The upcoming November 2018 election was likely to spell good news for the effort, Kimme explained, as it appeared that Rauner would lose. That meant the IDOT secretary he appointed would be out of a job – and out of their way.
In a series of wiretapped calls made in the weeks leading up to the election and lawmakers’ fall veto session scheduled shortly thereafter, those involved strategized on how to get the bill passed before the end of the General Assembly’s adjournment in late November of that year.
But despite last-minute negotiations on who could carry the legislation, the amendment to transfer the land to the city never passed even “after all of that,” Kimme testified Thursday.
Business leaders in Chinatown – even those who initially supported the project – had registered their opposition with a petition drive in the fall of 2018. After they collected some 3,000 signatures, then-Secretary of State Jesse White threw his weight behind them, which Kimme testified sealed the deal on the bill’s death.

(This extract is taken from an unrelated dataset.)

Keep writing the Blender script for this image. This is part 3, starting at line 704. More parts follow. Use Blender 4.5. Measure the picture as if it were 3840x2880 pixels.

Under questioning by Madigan attorney Tom Breen, Kimme said figuring out what she’d referred to in one wiretapped call as a “crazy parking lot disaster” had become “my Rubik’s cube.”
“Did you find it undoable?” Breen asked.
“I did,” Kimme replied.
“And that was because of miscommunication and bad information and petty politics?” Breen asked.
Prosecutors objected to Breen’s question, along with his insinuation a minute later that the situation was impossible as she’d been trying to follow “a script written by” the FBI.
The comment harkened back to cross-examination of FBI Special Agent Ryan McDonald last month when Madigan attorney Dan Collins accused the FBI of creating a trap just to see if the speaker would fall into it.
“Just as you directed Solis to say false things to Madigan, the same is true of other folks,” Breen said to McDonald, citing the involvement of McClain and Kimme in the unsuccessful Chinatown land transfer. “So you know that after Danny Solis told false information to Nancy Kimme, she talked to Mike McClain about it.”
“Yes,” McDonald replied.
“That false information – it spreads, right?” Collins asked.